I don't get it.
With MU's share price bounding higher and approaching all-time highs, it's time to look at the mighty engine driving this powerful move, DRAM pricing.
Last quarter, when 62% of MU's sales came from 64 meg (8x8) pc100 SDRAM, the average selling price of that benchmark dram slide from a high of $9.59 at the beginning of the period to a low of $4.70 at the end of the period and overall for the quarter had an average selling price of $7.85. MU earned $.58 for the quarter.
So far, so good.
At just over halfway through this, the average selling price of 64Med SDRAM is $5.98, about $1.87 below last quarter's $7.85 and suggesting that dram price will have to rise quickly to $9.72 just to equal last quarter's performance, even allowing for cost reductions. Since SDRAM during the next month and a half probably won't rise sufficiently to reach the $9+ quarterly average selling price, this suggests earning below last quarter's $.58, perhaps--I'll be generous--something like $.45 a share.

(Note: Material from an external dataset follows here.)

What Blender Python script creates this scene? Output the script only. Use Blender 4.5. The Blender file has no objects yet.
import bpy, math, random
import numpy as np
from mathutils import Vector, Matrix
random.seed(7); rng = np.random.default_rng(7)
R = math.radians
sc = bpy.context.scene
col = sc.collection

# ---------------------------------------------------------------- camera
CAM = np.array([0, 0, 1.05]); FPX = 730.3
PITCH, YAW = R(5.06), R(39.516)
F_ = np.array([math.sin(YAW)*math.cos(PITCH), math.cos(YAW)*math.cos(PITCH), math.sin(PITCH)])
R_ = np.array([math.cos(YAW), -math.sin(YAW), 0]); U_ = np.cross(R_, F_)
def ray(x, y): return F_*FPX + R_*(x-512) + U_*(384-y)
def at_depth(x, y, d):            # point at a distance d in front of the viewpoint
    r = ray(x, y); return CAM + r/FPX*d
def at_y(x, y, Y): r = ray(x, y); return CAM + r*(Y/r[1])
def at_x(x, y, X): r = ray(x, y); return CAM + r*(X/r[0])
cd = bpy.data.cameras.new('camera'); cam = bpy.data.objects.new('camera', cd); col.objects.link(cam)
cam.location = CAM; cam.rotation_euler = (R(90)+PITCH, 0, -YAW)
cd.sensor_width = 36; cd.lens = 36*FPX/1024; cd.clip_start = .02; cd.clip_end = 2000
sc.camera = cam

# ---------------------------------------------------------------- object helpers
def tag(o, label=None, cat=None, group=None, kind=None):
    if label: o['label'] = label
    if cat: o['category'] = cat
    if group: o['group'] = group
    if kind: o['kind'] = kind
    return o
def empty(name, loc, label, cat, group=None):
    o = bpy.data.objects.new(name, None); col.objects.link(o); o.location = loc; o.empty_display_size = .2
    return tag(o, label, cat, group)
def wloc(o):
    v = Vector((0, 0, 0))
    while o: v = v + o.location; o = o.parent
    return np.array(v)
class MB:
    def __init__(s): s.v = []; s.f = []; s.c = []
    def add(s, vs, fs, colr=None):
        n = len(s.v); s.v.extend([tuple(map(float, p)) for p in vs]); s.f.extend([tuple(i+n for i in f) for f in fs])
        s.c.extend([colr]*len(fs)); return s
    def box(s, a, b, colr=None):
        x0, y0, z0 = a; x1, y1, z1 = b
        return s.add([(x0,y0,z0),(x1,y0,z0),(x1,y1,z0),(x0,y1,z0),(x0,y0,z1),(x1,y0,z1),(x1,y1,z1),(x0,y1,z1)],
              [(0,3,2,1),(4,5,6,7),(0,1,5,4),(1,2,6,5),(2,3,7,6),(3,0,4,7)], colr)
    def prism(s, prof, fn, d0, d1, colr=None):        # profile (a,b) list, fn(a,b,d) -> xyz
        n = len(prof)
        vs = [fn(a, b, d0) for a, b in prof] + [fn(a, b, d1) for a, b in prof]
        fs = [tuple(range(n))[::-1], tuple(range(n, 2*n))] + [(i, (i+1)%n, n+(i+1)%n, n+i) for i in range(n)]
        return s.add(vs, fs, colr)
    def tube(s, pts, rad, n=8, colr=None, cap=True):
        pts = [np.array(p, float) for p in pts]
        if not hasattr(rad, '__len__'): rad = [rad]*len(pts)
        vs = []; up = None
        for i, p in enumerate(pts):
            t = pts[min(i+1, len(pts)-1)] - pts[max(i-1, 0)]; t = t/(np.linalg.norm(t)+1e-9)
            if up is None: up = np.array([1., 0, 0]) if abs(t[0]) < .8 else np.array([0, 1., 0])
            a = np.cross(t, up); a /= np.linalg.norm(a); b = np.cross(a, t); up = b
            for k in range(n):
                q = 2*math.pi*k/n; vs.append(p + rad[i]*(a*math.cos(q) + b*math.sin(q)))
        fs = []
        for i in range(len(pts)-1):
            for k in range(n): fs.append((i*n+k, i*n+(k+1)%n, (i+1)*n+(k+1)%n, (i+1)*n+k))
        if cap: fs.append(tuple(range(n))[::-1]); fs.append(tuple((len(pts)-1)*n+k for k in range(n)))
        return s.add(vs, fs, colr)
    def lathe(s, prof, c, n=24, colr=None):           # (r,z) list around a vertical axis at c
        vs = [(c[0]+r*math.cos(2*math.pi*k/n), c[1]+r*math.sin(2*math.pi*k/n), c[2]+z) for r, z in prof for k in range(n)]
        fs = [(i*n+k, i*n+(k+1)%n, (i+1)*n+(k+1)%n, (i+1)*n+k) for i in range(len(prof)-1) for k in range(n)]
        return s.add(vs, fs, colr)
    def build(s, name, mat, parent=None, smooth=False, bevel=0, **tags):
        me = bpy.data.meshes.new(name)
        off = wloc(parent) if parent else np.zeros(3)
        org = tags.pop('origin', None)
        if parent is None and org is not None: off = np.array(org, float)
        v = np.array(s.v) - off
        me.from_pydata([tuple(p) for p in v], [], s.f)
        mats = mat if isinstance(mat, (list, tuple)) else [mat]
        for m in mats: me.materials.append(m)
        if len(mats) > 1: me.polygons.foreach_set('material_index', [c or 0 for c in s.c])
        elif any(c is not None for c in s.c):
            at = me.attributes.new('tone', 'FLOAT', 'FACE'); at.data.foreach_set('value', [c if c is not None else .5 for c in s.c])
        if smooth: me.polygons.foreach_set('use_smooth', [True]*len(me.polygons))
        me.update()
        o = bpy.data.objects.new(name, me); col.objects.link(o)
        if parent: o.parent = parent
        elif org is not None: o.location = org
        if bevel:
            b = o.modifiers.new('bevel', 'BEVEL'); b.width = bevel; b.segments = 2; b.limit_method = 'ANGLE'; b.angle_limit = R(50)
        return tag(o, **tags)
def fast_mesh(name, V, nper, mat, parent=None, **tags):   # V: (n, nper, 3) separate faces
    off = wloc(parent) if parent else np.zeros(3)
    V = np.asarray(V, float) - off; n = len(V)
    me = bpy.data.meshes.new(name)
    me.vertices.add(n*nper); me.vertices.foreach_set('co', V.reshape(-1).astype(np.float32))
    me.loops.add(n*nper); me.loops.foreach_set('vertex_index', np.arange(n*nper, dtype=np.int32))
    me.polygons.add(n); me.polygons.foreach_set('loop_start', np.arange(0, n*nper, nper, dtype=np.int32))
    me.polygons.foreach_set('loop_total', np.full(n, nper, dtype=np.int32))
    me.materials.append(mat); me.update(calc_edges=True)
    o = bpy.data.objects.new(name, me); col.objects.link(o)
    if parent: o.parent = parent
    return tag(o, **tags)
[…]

Carrying this speculation a few steps further, Yahoo shows the current Consensus EPS estimates for the year at $3.54, down a little over 18%from $4.35 90 days ago. With current year-to-date earnings of $1.77 and a generous $.45 for this quarter--total $2.22--that requires MU to earn $1.32 in the June-August quarter, which in turn will require DRAM average selling price of from $9 to $10 for the entire last quarter.
Finally, that $3.54, assuming it is actually realized, makes MU worth perhaps $60 per share, not the $130 to $150 touted by analysts.